━━ MATERIAL PROVIDED ━━

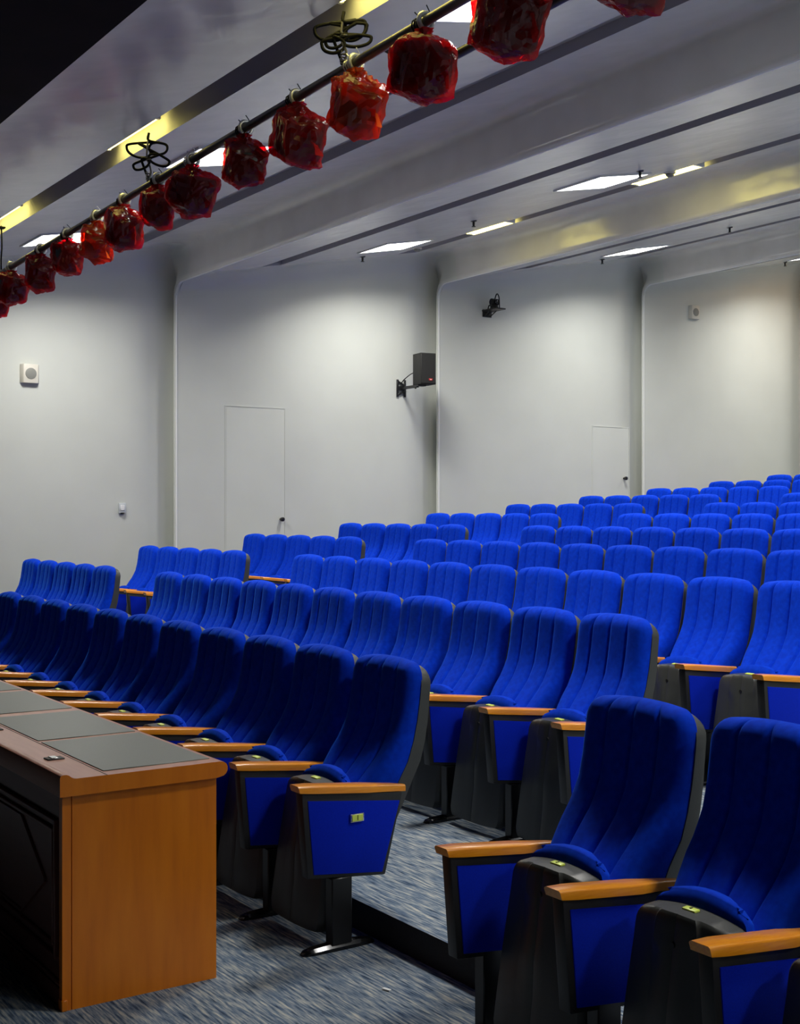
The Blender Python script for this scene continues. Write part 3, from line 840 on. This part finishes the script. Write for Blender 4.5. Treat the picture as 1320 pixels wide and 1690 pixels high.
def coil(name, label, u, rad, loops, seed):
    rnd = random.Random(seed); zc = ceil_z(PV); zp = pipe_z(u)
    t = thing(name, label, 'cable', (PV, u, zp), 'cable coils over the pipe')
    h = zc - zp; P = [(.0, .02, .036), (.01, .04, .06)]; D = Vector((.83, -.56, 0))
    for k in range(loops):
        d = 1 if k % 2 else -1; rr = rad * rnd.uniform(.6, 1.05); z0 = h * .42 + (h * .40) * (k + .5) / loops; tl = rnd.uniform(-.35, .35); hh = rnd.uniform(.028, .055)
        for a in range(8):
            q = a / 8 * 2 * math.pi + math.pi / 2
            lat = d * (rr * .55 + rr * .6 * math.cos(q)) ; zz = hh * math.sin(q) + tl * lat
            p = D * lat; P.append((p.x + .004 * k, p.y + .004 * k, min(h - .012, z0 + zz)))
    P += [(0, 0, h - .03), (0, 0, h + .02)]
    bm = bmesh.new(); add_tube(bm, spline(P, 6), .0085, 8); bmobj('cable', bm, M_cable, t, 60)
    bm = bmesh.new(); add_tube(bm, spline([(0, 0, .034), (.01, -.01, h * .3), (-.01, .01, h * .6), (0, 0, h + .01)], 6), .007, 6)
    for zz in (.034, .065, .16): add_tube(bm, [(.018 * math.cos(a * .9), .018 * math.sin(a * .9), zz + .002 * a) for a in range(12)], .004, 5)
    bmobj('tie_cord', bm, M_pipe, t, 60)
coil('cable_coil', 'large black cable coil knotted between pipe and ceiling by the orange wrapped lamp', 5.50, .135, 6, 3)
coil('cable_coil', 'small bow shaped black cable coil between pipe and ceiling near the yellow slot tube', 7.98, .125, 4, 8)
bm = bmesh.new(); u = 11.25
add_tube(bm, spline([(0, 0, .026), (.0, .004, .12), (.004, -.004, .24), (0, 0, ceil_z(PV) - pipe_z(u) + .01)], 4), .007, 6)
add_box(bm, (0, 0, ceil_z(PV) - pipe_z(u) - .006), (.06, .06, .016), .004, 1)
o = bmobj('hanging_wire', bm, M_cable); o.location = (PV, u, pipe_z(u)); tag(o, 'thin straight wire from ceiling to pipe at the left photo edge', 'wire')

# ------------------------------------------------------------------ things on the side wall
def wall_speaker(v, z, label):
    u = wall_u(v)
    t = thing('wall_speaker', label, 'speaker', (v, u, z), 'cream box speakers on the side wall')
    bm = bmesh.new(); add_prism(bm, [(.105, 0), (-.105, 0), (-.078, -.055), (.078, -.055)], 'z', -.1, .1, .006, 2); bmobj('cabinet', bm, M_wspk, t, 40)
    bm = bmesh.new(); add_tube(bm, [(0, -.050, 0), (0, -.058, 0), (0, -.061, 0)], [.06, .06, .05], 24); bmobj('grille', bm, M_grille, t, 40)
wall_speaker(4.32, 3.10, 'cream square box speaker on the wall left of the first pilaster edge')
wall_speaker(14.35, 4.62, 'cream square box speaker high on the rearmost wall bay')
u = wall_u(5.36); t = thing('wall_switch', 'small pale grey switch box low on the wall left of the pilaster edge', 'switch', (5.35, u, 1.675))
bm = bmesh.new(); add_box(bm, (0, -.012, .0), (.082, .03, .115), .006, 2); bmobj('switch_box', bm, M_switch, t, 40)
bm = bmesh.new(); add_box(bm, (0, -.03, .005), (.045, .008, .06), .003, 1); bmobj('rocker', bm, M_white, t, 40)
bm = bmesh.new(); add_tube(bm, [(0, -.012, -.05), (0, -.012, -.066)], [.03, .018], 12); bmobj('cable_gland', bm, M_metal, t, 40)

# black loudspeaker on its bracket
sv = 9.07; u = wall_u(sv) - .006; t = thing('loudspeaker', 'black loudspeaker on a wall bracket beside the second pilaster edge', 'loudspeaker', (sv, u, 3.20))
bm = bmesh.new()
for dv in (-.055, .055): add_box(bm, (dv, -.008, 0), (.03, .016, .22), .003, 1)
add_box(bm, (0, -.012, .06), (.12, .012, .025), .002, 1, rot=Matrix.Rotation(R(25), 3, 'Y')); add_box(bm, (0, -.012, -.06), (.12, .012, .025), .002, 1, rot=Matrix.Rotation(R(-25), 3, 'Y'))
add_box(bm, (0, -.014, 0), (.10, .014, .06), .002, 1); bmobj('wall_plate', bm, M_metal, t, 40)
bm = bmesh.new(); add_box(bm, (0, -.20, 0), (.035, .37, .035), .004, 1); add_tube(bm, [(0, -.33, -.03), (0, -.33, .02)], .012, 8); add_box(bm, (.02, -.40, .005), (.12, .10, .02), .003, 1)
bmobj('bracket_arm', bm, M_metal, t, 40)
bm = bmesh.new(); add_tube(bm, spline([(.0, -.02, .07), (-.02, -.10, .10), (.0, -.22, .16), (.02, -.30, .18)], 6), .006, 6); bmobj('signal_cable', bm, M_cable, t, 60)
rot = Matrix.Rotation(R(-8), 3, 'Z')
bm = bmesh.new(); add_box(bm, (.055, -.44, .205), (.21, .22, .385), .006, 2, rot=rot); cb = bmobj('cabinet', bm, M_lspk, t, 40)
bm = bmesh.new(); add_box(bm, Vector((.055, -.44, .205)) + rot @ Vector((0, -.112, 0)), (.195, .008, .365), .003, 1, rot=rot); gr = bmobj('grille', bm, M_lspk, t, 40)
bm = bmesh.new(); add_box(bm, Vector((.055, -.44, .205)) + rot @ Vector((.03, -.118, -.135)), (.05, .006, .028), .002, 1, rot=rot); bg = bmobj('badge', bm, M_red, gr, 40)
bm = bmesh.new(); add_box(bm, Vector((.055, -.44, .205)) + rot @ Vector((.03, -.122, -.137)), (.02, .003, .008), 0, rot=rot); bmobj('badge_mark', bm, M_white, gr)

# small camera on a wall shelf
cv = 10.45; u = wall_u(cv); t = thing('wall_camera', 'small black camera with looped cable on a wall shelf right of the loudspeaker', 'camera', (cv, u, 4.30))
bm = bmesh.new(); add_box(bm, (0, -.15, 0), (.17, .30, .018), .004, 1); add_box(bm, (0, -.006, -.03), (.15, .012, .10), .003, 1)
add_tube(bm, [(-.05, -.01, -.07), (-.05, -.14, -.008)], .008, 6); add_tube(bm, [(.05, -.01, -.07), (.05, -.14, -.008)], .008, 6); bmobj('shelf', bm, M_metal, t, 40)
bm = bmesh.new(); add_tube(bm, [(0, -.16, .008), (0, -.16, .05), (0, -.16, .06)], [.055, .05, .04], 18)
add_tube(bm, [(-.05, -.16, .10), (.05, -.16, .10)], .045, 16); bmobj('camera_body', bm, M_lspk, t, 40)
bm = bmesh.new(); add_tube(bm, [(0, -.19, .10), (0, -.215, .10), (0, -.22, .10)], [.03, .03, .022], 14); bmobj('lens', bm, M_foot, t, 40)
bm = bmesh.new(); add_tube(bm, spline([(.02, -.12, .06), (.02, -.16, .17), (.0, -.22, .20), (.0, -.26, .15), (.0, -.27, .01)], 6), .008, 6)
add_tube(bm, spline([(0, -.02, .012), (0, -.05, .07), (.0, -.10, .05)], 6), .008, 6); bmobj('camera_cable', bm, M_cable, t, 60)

━━━

STATED PROBLEM. Reproduce the material above in full, exactly, with no images.

EXERCISE OUTPUT.
The Blender Python script for this scene continues. Write part 3, from line 840 on. This part finishes the script. Write for Blender 4.5. Treat the picture as 1320 pixels wide and 1690 pixels high.
def coil(name, label, u, rad, loops, seed):
    rnd = random.Random(seed); zc = ceil_z(PV); zp = pipe_z(u)
    t = thing(name, label, 'cable', (PV, u, zp), 'cable coils over the pipe')
    h = zc - zp; P = [(.0, .02, .036), (.01, .04, .06)]; D = Vector((.83, -.56, 0))
    for k in range(loops):
        d = 1 if k % 2 else -1; rr = rad * rnd.uniform(.6, 1.05); z0 = h * .42 + (h * .40) * (k + .5) / loops; tl = rnd.uniform(-.35, .35); hh = rnd.uniform(.028, .055)
        for a in range(8):
            q = a / 8 * 2 * math.pi + math.pi / 2
            lat = d * (rr * .55 + rr * .6 * math.cos(q)) ; zz = hh * math.sin(q) + tl * lat
            p = D * lat; P.append((p.x + .004 * k, p.y + .004 * k, min(h - .012, z0 + zz)))
    P += [(0, 0, h - .03), (0, 0, h + .02)]
    bm = bmesh.new(); add_tube(bm, spline(P, 6), .0085, 8); bmobj('cable', bm, M_cable, t, 60)
    bm = bmesh.new(); add_tube(bm, spline([(0, 0, .034), (.01, -.01, h * .3), (-.01, .01, h * .6), (0, 0, h + .01)], 6), .007, 6)
    for zz in (.034, .065, .16): add_tube(bm, [(.018 * math.cos(a * .9), .018 * math.sin(a * .9), zz + .002 * a) for a in range(12)], .004, 5)
    bmobj('tie_cord', bm, M_pipe, t, 60)
coil('cable_coil', 'large black cable coil knotted between pipe and ceiling by the orange wrapped lamp', 5.50, .135, 6, 3)
coil('cable_coil', 'small bow shaped black cable coil between pipe and ceiling near the yellow slot tube', 7.98, .125, 4, 8)
bm = bmesh.new(); u = 11.25
add_tube(bm, spline([(0, 0, .026), (.0, .004, .12), (.004, -.004, .24), (0, 0, ceil_z(PV) - pipe_z(u) + .01)], 4), .007, 6)
add_box(bm, (0, 0, ceil_z(PV) - pipe_z(u) - .006), (.06, .06, .016), .004, 1)
o = bmobj('hanging_wire', bm, M_cable); o.location = (PV, u, pipe_z(u)); tag(o, 'thin straight wire from ceiling to pipe at the left photo edge', 'wire')

# ------------------------------------------------------------------ things on the side wall
def wall_speaker(v, z, label):
    u = wall_u(v)
    t = thing('wall_speaker', label, 'speaker', (v, u, z), 'cream box speakers on the side wall')
    bm = bmesh.new(); add_prism(bm, [(.105, 0), (-.105, 0), (-.078, -.055), (.078, -.055)], 'z', -.1, .1, .006, 2); bmobj('cabinet', bm, M_wspk, t, 40)
    bm = bmesh.new(); add_tube(bm, [(0, -.050, 0), (0, -.058, 0), (0, -.061, 0)], [.06, .06, .05], 24); bmobj('grille', bm, M_grille, t, 40)
wall_speaker(4.32, 3.10, 'cream square box speaker on the wall left of the first pilaster edge')
wall_speaker(14.35, 4.62, 'cream square box speaker high on the rearmost wall bay')
u = wall_u(5.36); t = thing('wall_switch', 'small pale grey switch box low on the wall left of the pilaster edge', 'switch', (5.35, u, 1.675))
bm = bmesh.new(); add_box(bm, (0, -.012, .0), (.082, .03, .115), .006, 2); bmobj('switch_box', bm, M_switch, t, 40)
bm = bmesh.new(); add_box(bm, (0, -.03, .005), (.045, .008, .06), .003, 1); bmobj('rocker', bm, M_white, t, 40)
bm = bmesh.new(); add_tube(bm, [(0, -.012, -.05), (0, -.012, -.066)], [.03, .018], 12); bmobj('cable_gland', bm, M_metal, t, 40)

# black loudspeaker on its bracket
sv = 9.07; u = wall_u(sv) - .006; t = thing('loudspeaker', 'black loudspeaker on a wall bracket beside the second pilaster edge', 'loudspeaker', (sv, u, 3.20))
bm = bmesh.new()
for dv in (-.055, .055): add_box(bm, (dv, -.008, 0), (.03, .016, .22), .003, 1)
add_box(bm, (0, -.012, .06), (.12, .012, .025), .002, 1, rot=Matrix.Rotation(R(25), 3, 'Y')); add_box(bm, (0, -.012, -.06), (.12, .012, .025), .002, 1, rot=Matrix.Rotation(R(-25), 3, 'Y'))
add_box(bm, (0, -.014, 0), (.10, .014, .06), .002, 1); bmobj('wall_plate', bm, M_metal, t, 40)
bm = bmesh.new(); add_box(bm, (0, -.20, 0), (.035, .37, .035), .004, 1); add_tube(bm, [(0, -.33, -.03), (0, -.33, .02)], .012, 8); add_box(bm, (.02, -.40, .005), (.12, .10, .02), .003, 1)
bmobj('bracket_arm', bm, M_metal, t, 40)
bm = bmesh.new(); add_tube(bm, spline([(.0, -.02, .07), (-.02, -.10, .10), (.0, -.22, .16), (.02, -.30, .18)], 6), .006, 6); bmobj('signal_cable', bm, M_cable, t, 60)
rot = Matrix.Rotation(R(-8), 3, 'Z')
bm = bmesh.new(); add_box(bm, (.055, -.44, .205), (.21, .22, .385), .006, 2, rot=rot); cb = bmobj('cabinet', bm, M_lspk, t, 40)
bm = bmesh.new(); add_box(bm, Vector((.055, -.44, .205)) + rot @ Vector((0, -.112, 0)), (.195, .008, .365), .003, 1, rot=rot); gr = bmobj('grille', bm, M_lspk, t, 40)
bm = bmesh.new(); add_box(bm, Vector((.055, -.44, .205)) + rot @ Vector((.03, -.118, -.135)), (.05, .006, .028), .002, 1, rot=rot); bg = bmobj('badge', bm, M_red, gr, 40)
bm = bmesh.new(); add_box(bm, Vector((.055, -.44, .205)) + rot @ Vector((.03, -.122, -.137)), (.02, .003, .008), 0, rot=rot); bmobj('badge_mark', bm, M_white, gr)

# small camera on a wall shelf
cv = 10.45; u = wall_u(cv); t = thing('wall_camera', 'small black camera with looped cable on a wall shelf right of the loudspeaker', 'camera', (cv, u, 4.30))
bm = bmesh.new(); add_box(bm, (0, -.15, 0), (.17, .30, .018), .004, 1); add_box(bm, (0, -.006, -.03), (.15, .012, .10), .003, 1)
add_tube(bm, [(-.05, -.01, -.07), (-.05, -.14, -.008)], .008, 6); add_tube(bm, [(.05, -.01, -.07), (.05, -.14, -.008)], .008, 6); bmobj('shelf', bm, M_metal, t, 40)
bm = bmesh.new(); add_tube(bm, [(0, -.16, .008), (0, -.16, .05), (0, -.16, .06)], [.055, .05, .04], 18)
add_tube(bm, [(-.05, -.16, .10), (.05, -.16, .10)], .045, 16); bmobj('camera_body', bm, M_lspk, t, 40)
bm = bmesh.new(); add_tube(bm, [(0, -.19, .10), (0, -.215, .10), (0, -.22, .10)], [.03, .03, .022], 14); bmobj('lens', bm, M_foot, t, 40)
bm = bmesh.new(); add_tube(bm, spline([(.02, -.12, .06), (.02, -.16, .17), (.0, -.22, .20), (.0, -.26, .15), (.0, -.27, .01)], 6), .008, 6)
add_tube(bm, spline([(0, -.02, .012), (0, -.05, .07), (.0, -.10, .05)], 6), .008, 6); bmobj('camera_cable', bm, M_cable, t, 60)